De telles dispositions signifieraient en pratique qu'en cas de crise où l'UEO déciderait d'intervenir (et où l'Alliance choisirait de s'abstenir), la première demanderait à utiliser des moyens et capacités de la seconde, qui pourraient comprendre un quartier général de GFIM, pour la conduite d'une opération placée sous son contrôle et sa direction.

Les moyens demandés pourraient alors être mis à disposition, cas par cas, par le Conseil de l'Atlantique Nord pour être utilisés par l'UEO. Les conditions de leur transfert à l'UEO, du suivi de leur utilisation et de leur restitution ou de leur rappel ultérieurs feraient l'objet d'un accord spécifique entre les deux Organisations. Au cours de l'opération, l'OTAN suivrait l'utilisation de ses moyens et se tiendrait régulièrement en liaison avec l'UEO sur le plan politique. Des commandants européens appartenant à la structure de commandement de l'OTAN seraient désignés pour agir sous le contrôle politique de l'UEO. Les moyens seraient restitués à l'OTAN à la fin de l'opération ou selon les besoins. L'OTAN et l'UEO auraient des consultations étroites tout au long de l'opération, y compris dans sa phase préparatoire.
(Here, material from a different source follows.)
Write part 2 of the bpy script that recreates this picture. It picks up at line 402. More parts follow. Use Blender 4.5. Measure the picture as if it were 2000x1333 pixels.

Les prochaines étapes de la poursuite du développement de l'IESD au sein de l'Alliance viseront à achever ou affiner les accords sur l'utilisation des moyens de l'OTAN et les dispositions en matière de commandement ainsi que sur le partage des informations, l'essai et l'évaluation en commun des procédures de gestion des crises, après quoi des exercices seront organisés pour les forces et les éléments de commandement. Ces mesures contribueront au développement des procédures concrètes requises pour soutenir des opérations de l'UEO et faire en sorte que celles-ci soient bien préparées pour le cas où elles devraient avoir effectivement lieu.